I used to say: if I didn't have Twitter I wouldn't have friends at school, in the early days, when everyone told me it was really Facebook that was cool.
It's where I would go to say what I needed to say, but I thought nobody wanted to hear. Mostly Apple Keynote commentary, honestly.
But unfortunately, the conspiratorial, there-was-a-Maricopa-County-voting-scandal, anonymous racists with eight digits in their handle, very suddenly taught me that this Twitter — my semi-secret stream of a scarcely witty sixteen year old me: was not mine.
But there were many things I did not know, when the high school French exchange student also said the iOS 7 redesign was overdue. When oh my god, this person won Jeopardy, and they followed me, not you. When the Italian podcaster shared something I said, and then got a fish emoji tattoo.
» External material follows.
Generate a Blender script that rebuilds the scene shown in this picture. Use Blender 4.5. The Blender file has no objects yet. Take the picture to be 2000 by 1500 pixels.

I didn't know the reason the people around me had values I did not share, but I knew that here, there were people who did — look, there's the data on Twitter, right there.
I didn't know how to fix this code, or what to write, or where I should; and I didn't care, because there were other people, who could.
I didn't know why the first Twitter for iPad was so captivating, all the way to the demise of Tweetbot, via Twitterrific, Talon and Spring.
For years I would anticipate that inevitable ask of 'what is that cute bird on your dock?' then 'what is a client?' Now it'll be an elephant, its heavy feet just an imprint of a time when the vessel for my murmurs was not ruled by a tyrant.